Output only the span of lines that begins at the line containing "Write part 4" and ends at the last line of the data, both included, exactly as they appear.

--- Recorded data ---

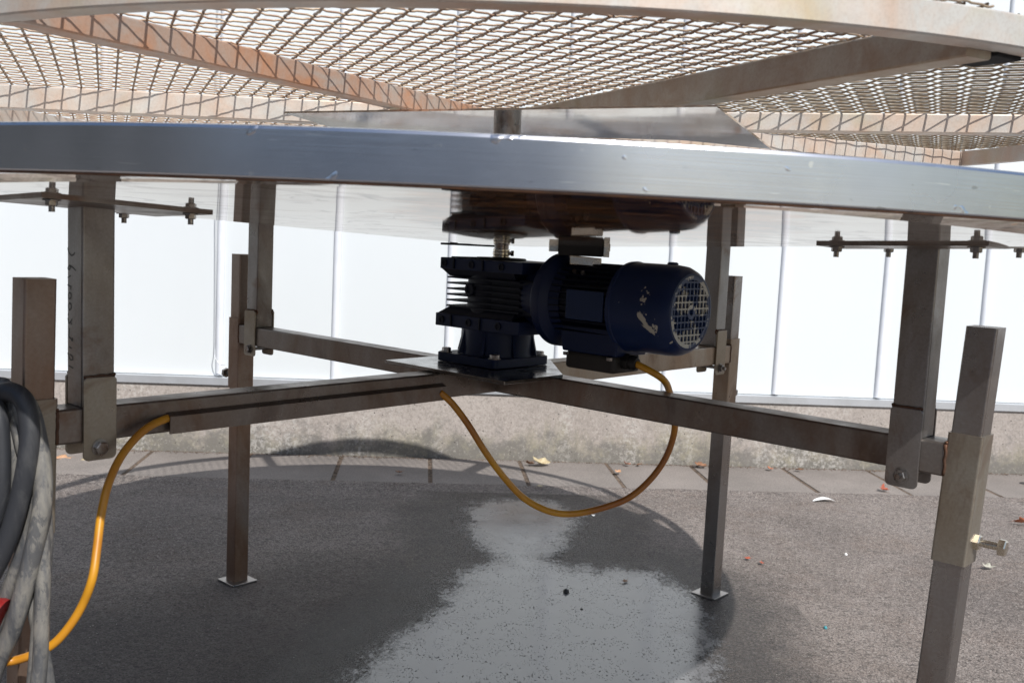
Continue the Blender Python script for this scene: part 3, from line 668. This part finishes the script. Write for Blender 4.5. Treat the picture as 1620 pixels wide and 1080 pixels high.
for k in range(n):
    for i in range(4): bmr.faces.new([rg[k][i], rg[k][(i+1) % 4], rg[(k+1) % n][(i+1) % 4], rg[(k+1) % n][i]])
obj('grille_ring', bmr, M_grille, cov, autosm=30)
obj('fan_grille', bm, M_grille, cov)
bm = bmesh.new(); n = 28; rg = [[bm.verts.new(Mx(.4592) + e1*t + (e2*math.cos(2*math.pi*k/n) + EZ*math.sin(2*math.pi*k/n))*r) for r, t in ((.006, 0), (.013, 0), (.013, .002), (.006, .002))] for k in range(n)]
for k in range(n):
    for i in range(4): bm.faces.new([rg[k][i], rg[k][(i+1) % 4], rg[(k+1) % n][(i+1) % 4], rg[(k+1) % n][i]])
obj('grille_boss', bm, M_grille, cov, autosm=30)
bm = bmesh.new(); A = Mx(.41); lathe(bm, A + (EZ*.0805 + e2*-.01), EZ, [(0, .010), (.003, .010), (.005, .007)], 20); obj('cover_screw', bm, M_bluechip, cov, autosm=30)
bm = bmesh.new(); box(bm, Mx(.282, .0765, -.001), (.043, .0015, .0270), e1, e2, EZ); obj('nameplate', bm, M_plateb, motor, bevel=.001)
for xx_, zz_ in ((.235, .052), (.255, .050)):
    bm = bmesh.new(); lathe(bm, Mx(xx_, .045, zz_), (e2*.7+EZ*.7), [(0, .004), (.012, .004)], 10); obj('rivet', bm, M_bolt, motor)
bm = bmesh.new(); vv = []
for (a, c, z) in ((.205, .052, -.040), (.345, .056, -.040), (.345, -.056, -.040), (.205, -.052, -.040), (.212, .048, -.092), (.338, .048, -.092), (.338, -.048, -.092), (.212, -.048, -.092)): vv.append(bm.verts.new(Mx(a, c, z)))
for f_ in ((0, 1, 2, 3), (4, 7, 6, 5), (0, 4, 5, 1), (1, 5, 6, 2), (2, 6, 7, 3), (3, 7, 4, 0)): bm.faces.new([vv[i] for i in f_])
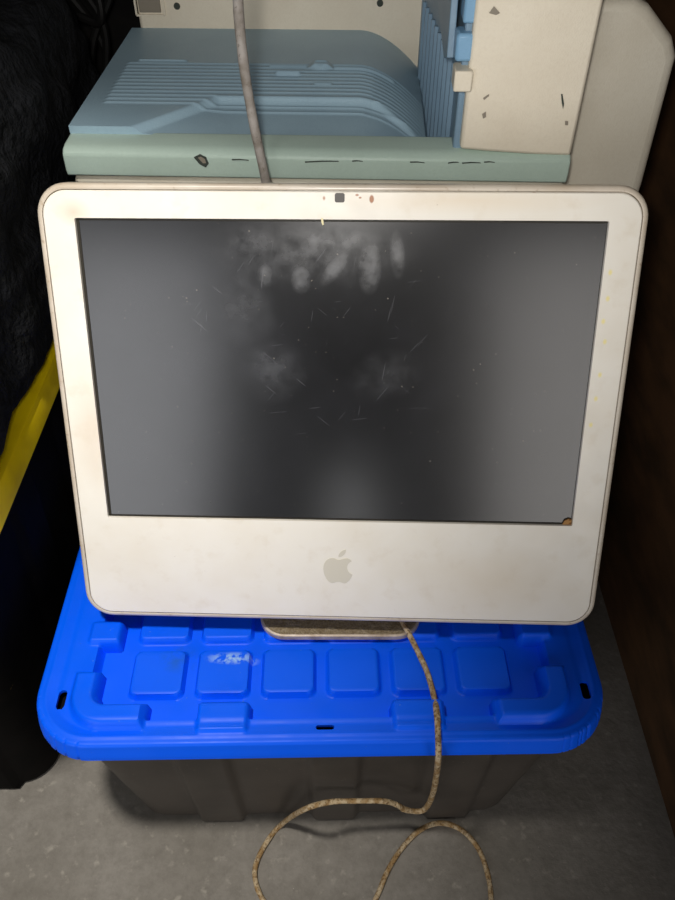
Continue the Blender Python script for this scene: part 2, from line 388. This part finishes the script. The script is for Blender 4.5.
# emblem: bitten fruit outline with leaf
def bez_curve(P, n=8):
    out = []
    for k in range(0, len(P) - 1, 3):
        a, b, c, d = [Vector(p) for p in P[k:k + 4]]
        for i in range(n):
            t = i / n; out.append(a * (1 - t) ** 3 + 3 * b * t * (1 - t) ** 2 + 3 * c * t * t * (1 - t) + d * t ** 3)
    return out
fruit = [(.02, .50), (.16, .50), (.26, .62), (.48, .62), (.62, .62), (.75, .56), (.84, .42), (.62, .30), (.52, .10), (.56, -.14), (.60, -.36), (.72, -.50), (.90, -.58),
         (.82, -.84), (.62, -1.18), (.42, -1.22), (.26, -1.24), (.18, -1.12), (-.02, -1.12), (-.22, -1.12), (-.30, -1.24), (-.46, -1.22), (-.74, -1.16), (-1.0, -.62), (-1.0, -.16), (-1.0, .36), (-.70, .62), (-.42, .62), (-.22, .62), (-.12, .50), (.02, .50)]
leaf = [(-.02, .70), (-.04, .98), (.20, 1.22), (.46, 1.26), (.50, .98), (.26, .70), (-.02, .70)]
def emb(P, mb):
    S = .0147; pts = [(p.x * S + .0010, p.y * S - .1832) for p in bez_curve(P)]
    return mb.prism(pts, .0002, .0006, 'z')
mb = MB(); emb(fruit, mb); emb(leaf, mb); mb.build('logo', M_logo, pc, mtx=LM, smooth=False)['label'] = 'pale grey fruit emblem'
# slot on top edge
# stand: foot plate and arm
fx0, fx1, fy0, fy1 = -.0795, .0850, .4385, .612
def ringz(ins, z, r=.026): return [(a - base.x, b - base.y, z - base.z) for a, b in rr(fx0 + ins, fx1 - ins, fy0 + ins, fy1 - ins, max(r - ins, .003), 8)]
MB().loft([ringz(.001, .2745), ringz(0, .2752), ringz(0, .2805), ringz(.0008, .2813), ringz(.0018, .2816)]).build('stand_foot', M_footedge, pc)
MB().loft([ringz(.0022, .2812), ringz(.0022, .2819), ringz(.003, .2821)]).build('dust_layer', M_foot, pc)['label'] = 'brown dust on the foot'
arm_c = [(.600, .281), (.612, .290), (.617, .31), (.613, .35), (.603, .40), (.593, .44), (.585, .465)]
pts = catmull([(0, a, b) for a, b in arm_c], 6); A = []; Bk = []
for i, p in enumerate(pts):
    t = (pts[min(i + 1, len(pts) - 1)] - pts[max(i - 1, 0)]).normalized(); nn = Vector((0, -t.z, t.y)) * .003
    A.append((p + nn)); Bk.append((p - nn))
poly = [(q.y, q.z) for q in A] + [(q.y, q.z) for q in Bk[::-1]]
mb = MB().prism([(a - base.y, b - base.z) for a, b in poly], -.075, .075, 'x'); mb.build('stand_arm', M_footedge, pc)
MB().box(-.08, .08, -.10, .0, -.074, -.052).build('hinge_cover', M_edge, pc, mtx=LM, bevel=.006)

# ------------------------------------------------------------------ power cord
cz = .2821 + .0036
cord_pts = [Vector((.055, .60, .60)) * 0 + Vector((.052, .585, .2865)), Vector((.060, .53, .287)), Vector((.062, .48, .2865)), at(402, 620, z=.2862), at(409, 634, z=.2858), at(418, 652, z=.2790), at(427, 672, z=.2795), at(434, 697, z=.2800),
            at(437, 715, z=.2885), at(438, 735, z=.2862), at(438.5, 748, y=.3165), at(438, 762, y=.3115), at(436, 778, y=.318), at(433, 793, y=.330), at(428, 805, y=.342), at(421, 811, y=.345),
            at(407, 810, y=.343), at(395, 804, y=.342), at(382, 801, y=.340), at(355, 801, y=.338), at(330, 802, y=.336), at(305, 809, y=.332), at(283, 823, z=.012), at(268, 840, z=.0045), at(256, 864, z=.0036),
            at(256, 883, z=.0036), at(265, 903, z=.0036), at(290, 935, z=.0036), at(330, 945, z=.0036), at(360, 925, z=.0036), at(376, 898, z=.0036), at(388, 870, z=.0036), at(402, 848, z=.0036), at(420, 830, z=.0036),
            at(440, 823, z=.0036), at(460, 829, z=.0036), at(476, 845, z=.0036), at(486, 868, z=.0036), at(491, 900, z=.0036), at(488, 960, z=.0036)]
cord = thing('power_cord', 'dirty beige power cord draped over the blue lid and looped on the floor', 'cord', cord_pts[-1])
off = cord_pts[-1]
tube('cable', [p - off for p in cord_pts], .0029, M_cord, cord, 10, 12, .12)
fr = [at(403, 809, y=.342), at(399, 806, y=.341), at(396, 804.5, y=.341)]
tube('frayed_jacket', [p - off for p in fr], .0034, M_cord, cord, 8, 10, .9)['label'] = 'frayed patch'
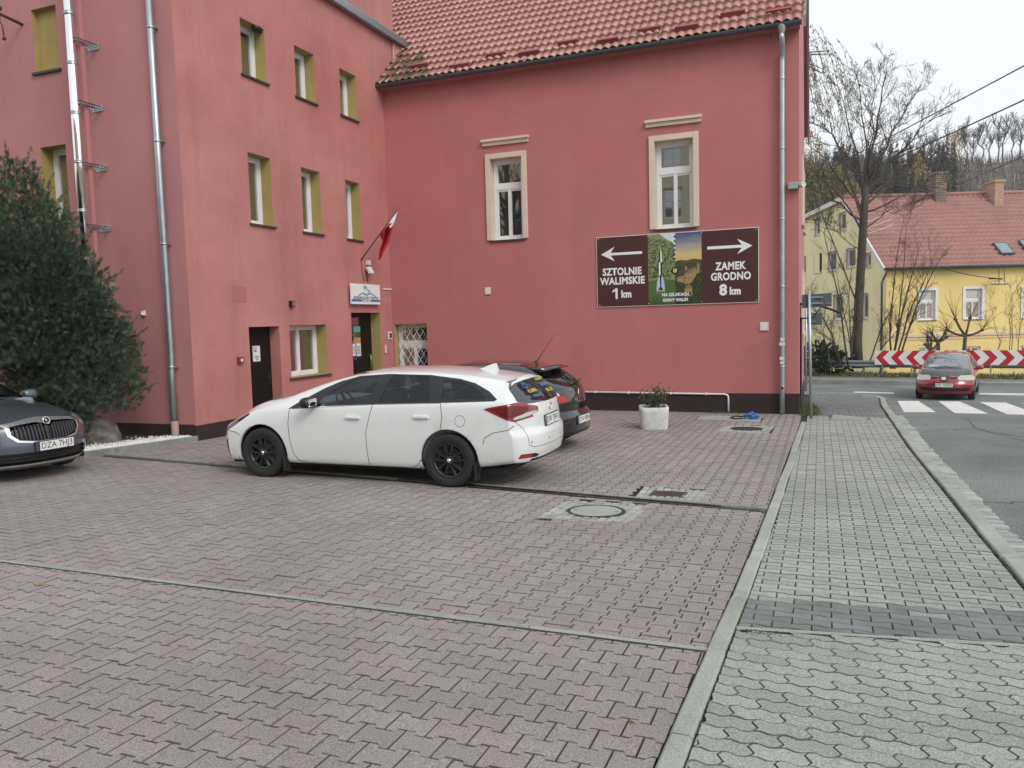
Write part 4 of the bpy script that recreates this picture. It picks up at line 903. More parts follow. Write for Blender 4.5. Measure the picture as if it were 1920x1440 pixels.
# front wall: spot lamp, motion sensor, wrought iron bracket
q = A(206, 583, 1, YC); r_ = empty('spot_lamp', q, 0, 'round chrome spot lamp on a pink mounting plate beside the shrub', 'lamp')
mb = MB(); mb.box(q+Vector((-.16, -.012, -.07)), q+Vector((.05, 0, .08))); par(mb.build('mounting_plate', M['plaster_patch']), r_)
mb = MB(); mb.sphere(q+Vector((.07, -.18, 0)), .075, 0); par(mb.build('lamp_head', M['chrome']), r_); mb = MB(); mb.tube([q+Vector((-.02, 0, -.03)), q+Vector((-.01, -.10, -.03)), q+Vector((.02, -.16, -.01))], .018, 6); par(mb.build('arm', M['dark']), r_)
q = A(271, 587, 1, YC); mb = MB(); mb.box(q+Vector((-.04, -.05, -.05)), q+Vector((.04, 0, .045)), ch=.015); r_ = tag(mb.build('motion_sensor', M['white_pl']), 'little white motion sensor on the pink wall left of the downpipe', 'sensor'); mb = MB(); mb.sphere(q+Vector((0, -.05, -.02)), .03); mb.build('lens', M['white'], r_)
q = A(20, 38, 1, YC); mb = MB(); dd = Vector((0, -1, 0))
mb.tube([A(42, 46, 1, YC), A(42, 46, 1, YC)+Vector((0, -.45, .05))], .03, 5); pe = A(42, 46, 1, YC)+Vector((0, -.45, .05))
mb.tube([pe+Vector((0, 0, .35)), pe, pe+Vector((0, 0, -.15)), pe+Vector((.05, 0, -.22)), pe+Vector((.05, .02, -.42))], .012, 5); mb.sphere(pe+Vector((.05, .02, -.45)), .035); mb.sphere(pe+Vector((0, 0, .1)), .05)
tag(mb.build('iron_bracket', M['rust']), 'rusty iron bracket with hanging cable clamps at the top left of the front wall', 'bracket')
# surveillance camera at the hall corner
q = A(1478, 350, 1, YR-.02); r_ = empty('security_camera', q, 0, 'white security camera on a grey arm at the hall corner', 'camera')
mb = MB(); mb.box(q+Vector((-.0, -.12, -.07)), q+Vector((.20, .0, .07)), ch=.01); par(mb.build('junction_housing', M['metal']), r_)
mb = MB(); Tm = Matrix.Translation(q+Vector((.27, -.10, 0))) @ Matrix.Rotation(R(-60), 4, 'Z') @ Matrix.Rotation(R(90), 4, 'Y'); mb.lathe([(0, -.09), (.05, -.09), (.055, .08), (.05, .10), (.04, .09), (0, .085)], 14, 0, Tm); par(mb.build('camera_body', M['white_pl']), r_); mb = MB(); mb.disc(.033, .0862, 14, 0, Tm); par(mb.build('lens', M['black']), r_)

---

Solution for this exercise
Write part 4 of the bpy script that recreates this picture. It picks up at line 903. More parts follow. Write for Blender 4.5. Measure the picture as if it were 1920x1440 pixels.
# front wall: spot lamp, motion sensor, wrought iron bracket
q = A(206, 583, 1, YC); r_ = empty('spot_lamp', q, 0, 'round chrome spot lamp on a pink mounting plate beside the shrub', 'lamp')
mb = MB(); mb.box(q+Vector((-.16, -.012, -.07)), q+Vector((.05, 0, .08))); par(mb.build('mounting_plate', M['plaster_patch']), r_)
mb = MB(); mb.sphere(q+Vector((.07, -.18, 0)), .075, 0); par(mb.build('lamp_head', M['chrome']), r_); mb = MB(); mb.tube([q+Vector((-.02, 0, -.03)), q+Vector((-.01, -.10, -.03)), q+Vector((.02, -.16, -.01))], .018, 6); par(mb.build('arm', M['dark']), r_)
q = A(271, 587, 1, YC); mb = MB(); mb.box(q+Vector((-.04, -.05, -.05)), q+Vector((.04, 0, .045)), ch=.015); r_ = tag(mb.build('motion_sensor', M['white_pl']), 'little white motion sensor on the pink wall left of the downpipe', 'sensor'); mb = MB(); mb.sphere(q+Vector((0, -.05, -.02)), .03); mb.build('lens', M['white'], r_)
q = A(20, 38, 1, YC); mb = MB(); dd = Vector((0, -1, 0))
mb.tube([A(42, 46, 1, YC), A(42, 46, 1, YC)+Vector((0, -.45, .05))], .03, 5); pe = A(42, 46, 1, YC)+Vector((0, -.45, .05))
mb.tube([pe+Vector((0, 0, .35)), pe, pe+Vector((0, 0, -.15)), pe+Vector((.05, 0, -.22)), pe+Vector((.05, .02, -.42))], .012, 5); mb.sphere(pe+Vector((.05, .02, -.45)), .035); mb.sphere(pe+Vector((0, 0, .1)), .05)
tag(mb.build('iron_bracket', M['rust']), 'rusty iron bracket with hanging cable clamps at the top left of the front wall', 'bracket')
# surveillance camera at the hall corner
q = A(1478, 350, 1, YR-.02); r_ = empty('security_camera', q, 0, 'white security camera on a grey arm at the hall corner', 'camera')
mb = MB(); mb.box(q+Vector((-.0, -.12, -.07)), q+Vector((.20, .0, .07)), ch=.01); par(mb.build('junction_housing', M['metal']), r_)
mb = MB(); Tm = Matrix.Translation(q+Vector((.27, -.10, 0))) @ Matrix.Rotation(R(-60), 4, 'Z') @ Matrix.Rotation(R(90), 4, 'Y'); mb.lathe([(0, -.09), (.05, -.09), (.055, .08), (.05, .10), (.04, .09), (0, .085)], 14, 0, Tm); par(mb.build('camera_body', M['white_pl']), r_); mb = MB(); mb.disc(.033, .0862, 14, 0, Tm); par(mb.build('lens', M['black']), r_)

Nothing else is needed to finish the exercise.